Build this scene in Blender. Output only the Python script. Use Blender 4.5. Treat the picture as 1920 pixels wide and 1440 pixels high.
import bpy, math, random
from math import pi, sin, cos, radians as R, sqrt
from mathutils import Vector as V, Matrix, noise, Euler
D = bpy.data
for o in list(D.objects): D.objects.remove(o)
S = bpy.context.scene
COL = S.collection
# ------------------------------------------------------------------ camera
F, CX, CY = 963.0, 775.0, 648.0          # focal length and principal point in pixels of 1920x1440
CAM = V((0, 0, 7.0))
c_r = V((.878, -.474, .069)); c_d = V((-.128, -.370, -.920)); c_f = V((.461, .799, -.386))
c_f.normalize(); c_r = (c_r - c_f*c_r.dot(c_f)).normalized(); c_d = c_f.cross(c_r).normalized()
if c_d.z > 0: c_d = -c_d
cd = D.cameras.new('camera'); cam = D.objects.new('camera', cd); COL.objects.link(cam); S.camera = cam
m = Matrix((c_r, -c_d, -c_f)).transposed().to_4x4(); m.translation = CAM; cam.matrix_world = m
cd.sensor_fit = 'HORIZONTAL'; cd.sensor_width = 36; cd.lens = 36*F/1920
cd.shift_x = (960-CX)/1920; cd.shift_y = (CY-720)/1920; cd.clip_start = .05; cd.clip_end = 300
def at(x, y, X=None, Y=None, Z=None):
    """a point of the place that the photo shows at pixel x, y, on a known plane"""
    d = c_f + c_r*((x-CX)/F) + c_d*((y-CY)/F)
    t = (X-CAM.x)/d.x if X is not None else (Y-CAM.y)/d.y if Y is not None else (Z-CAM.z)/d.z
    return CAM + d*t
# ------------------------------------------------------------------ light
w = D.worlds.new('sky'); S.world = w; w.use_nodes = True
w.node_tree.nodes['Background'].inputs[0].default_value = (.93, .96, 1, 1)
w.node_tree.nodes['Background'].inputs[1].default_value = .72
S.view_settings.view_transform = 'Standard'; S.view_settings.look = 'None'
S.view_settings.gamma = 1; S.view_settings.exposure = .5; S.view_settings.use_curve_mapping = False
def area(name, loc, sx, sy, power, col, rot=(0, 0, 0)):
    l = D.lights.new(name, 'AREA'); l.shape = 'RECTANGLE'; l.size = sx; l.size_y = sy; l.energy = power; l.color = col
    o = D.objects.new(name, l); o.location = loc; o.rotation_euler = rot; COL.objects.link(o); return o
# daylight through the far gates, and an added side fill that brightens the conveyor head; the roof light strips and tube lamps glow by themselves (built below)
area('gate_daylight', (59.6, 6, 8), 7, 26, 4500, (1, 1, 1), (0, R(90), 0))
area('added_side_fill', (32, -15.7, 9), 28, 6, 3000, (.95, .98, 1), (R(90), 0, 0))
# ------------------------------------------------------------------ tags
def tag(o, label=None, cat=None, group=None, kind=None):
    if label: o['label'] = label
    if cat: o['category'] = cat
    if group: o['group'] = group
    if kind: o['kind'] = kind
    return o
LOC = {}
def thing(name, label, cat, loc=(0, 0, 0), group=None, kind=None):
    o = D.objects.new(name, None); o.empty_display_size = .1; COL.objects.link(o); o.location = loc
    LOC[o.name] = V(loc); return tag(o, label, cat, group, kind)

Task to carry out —
Write out the whole listing again, exactly as it stands.

Answer for the task —
Build this scene in Blender. Output only the Python script. Use Blender 4.5. Treat the picture as 1920 pixels wide and 1440 pixels high.
import bpy, math, random
from math import pi, sin, cos, radians as R, sqrt
from mathutils import Vector as V, Matrix, noise, Euler
D = bpy.data
for o in list(D.objects): D.objects.remove(o)
S = bpy.context.scene
COL = S.collection
# ------------------------------------------------------------------ camera
F, CX, CY = 963.0, 775.0, 648.0          # focal length and principal point in pixels of 1920x1440
CAM = V((0, 0, 7.0))
c_r = V((.878, -.474, .069)); c_d = V((-.128, -.370, -.920)); c_f = V((.461, .799, -.386))
c_f.normalize(); c_r = (c_r - c_f*c_r.dot(c_f)).normalized(); c_d = c_f.cross(c_r).normalized()
if c_d.z > 0: c_d = -c_d
cd = D.cameras.new('camera'); cam = D.objects.new('camera', cd); COL.objects.link(cam); S.camera = cam
m = Matrix((c_r, -c_d, -c_f)).transposed().to_4x4(); m.translation = CAM; cam.matrix_world = m
cd.sensor_fit = 'HORIZONTAL'; cd.sensor_width = 36; cd.lens = 36*F/1920
cd.shift_x = (960-CX)/1920; cd.shift_y = (CY-720)/1920; cd.clip_start = .05; cd.clip_end = 300
def at(x, y, X=None, Y=None, Z=None):
    """a point of the place that the photo shows at pixel x, y, on a known plane"""
    d = c_f + c_r*((x-CX)/F) + c_d*((y-CY)/F)
    t = (X-CAM.x)/d.x if X is not None else (Y-CAM.y)/d.y if Y is not None else (Z-CAM.z)/d.z
    return CAM + d*t
# ------------------------------------------------------------------ light
w = D.worlds.new('sky'); S.world = w; w.use_nodes = True
w.node_tree.nodes['Background'].inputs[0].default_value = (.93, .96, 1, 1)
w.node_tree.nodes['Background'].inputs[1].default_value = .72
S.view_settings.view_transform = 'Standard'; S.view_settings.look = 'None'
S.view_settings.gamma = 1; S.view_settings.exposure = .5; S.view_settings.use_curve_mapping = False
def area(name, loc, sx, sy, power, col, rot=(0, 0, 0)):
    l = D.lights.new(name, 'AREA'); l.shape = 'RECTANGLE'; l.size = sx; l.size_y = sy; l.energy = power; l.color = col
    o = D.objects.new(name, l); o.location = loc; o.rotation_euler = rot; COL.objects.link(o); return o
# daylight through the far gates, and an added side fill that brightens the conveyor head; the roof light strips and tube lamps glow by themselves (built below)
area('gate_daylight', (59.6, 6, 8), 7, 26, 4500, (1, 1, 1), (0, R(90), 0))
area('added_side_fill', (32, -15.7, 9), 28, 6, 3000, (.95, .98, 1), (R(90), 0, 0))
# ------------------------------------------------------------------ tags
def tag(o, label=None, cat=None, group=None, kind=None):
    if label: o['label'] = label
    if cat: o['category'] = cat
    if group: o['group'] = group
    if kind: o['kind'] = kind
    return o
LOC = {}
def thing(name, label, cat, loc=(0, 0, 0), group=None, kind=None):
    o = D.objects.new(name, None); o.empty_display_size = .1; COL.objects.link(o); o.location = loc
    LOC[o.name] = V(loc); return tag(o, label, cat, group, kind)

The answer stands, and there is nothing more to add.